Nelson Rodrigues: “Em Futebol, o pior cego é o que só vê a bola. A mais sórdida pelada é de uma complexidade shakespeariana. Às vezes, num córner mal ou bem batido, há um toque evidentíssimo do sobrenatural”. Era aqui que queria chegar: Eusébio é demasiado complexo para ser objectivo.

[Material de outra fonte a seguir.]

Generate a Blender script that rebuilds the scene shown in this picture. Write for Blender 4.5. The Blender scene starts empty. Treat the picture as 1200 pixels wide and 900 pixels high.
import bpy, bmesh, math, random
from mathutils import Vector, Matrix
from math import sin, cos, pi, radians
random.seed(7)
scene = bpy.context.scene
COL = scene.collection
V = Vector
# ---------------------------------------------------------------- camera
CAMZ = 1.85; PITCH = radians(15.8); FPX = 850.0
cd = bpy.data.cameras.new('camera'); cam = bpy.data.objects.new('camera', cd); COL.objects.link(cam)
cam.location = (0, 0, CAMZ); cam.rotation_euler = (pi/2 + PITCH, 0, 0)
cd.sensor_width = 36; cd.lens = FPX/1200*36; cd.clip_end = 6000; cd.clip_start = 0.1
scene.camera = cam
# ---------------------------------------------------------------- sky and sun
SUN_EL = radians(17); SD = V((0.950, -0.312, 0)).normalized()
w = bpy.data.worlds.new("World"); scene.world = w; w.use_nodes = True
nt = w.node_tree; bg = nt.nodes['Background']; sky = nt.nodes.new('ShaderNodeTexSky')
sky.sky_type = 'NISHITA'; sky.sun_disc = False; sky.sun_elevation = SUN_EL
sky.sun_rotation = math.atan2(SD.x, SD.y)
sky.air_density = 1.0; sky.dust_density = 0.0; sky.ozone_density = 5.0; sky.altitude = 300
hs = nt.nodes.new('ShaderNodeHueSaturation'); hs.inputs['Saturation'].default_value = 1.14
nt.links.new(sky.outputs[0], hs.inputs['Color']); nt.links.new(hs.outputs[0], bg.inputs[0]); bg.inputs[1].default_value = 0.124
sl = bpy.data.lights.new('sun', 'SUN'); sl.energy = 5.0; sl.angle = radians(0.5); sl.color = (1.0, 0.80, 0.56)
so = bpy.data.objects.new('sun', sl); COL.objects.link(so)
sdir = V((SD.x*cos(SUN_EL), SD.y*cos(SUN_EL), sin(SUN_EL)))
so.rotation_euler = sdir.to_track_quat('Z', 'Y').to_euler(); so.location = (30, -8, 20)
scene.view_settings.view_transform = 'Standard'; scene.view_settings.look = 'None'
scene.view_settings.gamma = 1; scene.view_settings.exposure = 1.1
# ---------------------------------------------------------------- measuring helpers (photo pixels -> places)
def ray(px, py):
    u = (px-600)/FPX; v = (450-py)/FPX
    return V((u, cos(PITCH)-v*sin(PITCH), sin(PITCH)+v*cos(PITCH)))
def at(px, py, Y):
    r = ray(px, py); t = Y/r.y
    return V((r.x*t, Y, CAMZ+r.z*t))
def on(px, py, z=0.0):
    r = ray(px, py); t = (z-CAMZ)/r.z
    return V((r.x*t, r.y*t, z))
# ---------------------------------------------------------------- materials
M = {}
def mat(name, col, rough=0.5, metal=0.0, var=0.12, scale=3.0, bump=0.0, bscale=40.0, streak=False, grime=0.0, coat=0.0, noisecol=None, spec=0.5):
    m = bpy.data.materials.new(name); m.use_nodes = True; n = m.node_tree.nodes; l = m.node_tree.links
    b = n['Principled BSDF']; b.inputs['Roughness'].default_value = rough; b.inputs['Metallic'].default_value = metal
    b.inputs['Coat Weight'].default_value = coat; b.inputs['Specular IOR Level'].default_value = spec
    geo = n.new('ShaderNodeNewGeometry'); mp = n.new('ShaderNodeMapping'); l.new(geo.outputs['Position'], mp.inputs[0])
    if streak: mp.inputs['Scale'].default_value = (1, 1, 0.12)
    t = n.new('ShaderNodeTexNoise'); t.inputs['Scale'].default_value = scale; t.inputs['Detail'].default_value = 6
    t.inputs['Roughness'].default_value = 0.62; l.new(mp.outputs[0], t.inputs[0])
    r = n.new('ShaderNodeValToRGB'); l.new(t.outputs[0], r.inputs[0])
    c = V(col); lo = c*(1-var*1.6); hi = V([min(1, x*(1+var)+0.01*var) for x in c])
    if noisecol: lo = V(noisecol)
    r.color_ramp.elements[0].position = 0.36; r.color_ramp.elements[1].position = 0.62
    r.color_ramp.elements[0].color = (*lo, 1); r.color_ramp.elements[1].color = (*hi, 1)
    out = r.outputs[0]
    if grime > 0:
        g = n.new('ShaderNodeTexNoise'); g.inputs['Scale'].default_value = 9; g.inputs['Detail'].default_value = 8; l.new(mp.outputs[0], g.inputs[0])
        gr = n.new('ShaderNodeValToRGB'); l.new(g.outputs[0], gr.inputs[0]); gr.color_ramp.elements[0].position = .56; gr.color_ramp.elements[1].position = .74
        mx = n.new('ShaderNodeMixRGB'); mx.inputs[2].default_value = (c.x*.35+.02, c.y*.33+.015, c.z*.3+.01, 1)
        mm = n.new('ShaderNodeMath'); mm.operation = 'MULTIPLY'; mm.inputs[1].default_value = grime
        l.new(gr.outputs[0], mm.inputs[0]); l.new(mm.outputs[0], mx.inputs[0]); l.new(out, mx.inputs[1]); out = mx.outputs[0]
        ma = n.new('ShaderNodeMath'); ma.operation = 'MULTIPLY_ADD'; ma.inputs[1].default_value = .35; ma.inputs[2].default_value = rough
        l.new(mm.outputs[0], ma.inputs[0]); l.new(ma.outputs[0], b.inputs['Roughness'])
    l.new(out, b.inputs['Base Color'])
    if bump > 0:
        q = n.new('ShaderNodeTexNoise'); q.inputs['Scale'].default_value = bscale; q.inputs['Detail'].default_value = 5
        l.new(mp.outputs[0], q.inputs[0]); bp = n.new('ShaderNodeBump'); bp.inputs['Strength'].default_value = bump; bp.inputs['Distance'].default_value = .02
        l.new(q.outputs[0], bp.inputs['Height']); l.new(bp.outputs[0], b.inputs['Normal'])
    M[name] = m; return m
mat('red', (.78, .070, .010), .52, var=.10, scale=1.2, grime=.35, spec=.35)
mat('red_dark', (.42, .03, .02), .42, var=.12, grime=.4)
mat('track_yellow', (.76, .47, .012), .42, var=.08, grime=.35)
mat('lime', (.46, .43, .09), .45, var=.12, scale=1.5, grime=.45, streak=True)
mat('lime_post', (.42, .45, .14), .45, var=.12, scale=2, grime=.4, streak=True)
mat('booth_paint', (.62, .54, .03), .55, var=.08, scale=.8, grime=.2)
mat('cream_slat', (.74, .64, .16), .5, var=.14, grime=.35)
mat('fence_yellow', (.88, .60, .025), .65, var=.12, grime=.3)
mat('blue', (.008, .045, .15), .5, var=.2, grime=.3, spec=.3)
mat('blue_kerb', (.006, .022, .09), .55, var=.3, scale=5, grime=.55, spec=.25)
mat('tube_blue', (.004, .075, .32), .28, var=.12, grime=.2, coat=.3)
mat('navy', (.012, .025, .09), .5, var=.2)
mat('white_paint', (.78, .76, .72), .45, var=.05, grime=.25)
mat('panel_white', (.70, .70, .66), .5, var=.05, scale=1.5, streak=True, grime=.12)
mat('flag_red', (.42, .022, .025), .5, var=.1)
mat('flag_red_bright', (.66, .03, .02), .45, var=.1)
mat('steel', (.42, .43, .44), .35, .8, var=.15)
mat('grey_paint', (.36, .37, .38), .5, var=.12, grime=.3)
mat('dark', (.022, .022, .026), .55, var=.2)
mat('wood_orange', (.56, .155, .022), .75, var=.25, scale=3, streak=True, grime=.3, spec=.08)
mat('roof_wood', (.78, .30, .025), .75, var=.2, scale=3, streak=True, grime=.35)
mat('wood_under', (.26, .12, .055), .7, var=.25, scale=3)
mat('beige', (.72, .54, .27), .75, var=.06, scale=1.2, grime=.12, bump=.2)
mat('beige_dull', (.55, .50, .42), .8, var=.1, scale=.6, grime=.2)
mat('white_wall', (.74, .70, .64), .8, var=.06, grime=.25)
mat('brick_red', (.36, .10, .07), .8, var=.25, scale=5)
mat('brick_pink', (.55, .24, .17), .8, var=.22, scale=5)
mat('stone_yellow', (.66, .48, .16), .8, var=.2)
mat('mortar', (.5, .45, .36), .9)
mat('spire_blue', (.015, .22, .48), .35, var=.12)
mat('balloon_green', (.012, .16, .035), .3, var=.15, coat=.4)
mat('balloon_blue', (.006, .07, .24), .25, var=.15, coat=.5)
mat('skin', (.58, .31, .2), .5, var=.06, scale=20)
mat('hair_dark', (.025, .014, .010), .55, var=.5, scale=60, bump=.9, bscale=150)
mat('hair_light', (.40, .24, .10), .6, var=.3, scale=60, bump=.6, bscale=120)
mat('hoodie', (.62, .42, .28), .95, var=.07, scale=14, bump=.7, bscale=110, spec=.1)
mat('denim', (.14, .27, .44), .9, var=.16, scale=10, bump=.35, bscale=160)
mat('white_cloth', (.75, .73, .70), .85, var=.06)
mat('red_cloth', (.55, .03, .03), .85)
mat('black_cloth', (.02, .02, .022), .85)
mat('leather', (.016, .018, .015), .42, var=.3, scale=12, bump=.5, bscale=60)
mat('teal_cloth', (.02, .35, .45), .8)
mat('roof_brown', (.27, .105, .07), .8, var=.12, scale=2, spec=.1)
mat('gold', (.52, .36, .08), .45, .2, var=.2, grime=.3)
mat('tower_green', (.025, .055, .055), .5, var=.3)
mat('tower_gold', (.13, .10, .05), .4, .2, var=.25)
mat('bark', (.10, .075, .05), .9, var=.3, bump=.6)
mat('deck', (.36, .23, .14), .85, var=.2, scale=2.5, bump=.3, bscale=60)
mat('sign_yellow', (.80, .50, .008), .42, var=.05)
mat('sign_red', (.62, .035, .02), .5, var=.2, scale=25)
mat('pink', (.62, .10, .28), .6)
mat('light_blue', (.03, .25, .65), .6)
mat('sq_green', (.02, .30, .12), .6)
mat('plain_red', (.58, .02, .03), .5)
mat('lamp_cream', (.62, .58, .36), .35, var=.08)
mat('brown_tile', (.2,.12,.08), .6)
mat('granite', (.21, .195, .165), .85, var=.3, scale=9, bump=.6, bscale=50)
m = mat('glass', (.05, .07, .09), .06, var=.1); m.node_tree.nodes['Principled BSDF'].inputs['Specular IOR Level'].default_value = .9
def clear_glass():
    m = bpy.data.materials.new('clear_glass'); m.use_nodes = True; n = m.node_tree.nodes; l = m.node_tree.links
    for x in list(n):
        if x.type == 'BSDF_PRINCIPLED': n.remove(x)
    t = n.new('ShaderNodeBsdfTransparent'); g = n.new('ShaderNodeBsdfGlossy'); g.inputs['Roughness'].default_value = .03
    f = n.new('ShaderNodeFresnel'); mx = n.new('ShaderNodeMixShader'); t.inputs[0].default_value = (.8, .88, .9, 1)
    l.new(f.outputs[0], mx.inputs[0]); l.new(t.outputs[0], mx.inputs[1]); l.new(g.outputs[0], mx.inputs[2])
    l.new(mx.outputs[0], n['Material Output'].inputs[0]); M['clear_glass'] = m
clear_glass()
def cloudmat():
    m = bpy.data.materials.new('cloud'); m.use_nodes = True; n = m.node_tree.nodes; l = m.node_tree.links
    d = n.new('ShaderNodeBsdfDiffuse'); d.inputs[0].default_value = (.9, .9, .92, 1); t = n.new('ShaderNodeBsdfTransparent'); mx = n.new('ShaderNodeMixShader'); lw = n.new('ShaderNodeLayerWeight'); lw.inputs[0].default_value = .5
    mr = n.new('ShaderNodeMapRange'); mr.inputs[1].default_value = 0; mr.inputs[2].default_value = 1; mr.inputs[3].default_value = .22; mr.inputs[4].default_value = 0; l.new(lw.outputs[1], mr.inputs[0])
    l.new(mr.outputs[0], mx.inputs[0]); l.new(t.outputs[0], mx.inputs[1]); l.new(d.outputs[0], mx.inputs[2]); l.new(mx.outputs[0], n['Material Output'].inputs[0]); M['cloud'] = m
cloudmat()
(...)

Revejam o filme do primeiro golo de Eusébio contra o Brasil, em 1966, no Campeonato do Mundo de Inglaterra. Ou melhor, revejam-no depois do golo. Ele corre, de braço no ar. A cabeça está erguida, imperial, reparem bem: há no seu olhar, que abarca todo o estádio de Goodison Park, em Liverpool, a consciência de que a história está a passar por ele, pela sua passada elástica, veloz, o redor move-se em câmara lenta, só ele tem vida para além da vida corriqueira, insignificante, só ele ganha luz para além dessa vidinha de que falava Alexandre O’Neill e que acabrunhava o País triste. Corre, corre, corre, Eusébio corre.
Está apenas a comemorar um golo, mas até disso dir-se-ia depender a sua própria existência. Aquela corrida parece durar horas e horas. Aquela corrida merecia durar horas e horas.
Prestem bem atenção, agora: ele eleva-se no ar como se tivesse as asas nos pés de um Mercúrio negro. O seu braço erguido estende-se para lá do estádio, quase tocando o céu num soco vigoroso, vibrante. Não tirem os olhos dele: deixem-no ficar assim para sempre na parede lisa da vossa memória. Dificilmente Eusébio poderá ser tão Eusébio.
Lá está o que disse há pouco: demasiado complexo para ser objectivo. Lá está o que disse Nelson Rodrigues: “O pior cego é o que só vê a bola”.
A bola aqui pouco importa: estava colada no fundo da baliza de Manga, guarda-redes do Brasil. De forma irreversível. Como Eusébio na aldeia branca da nossa memória."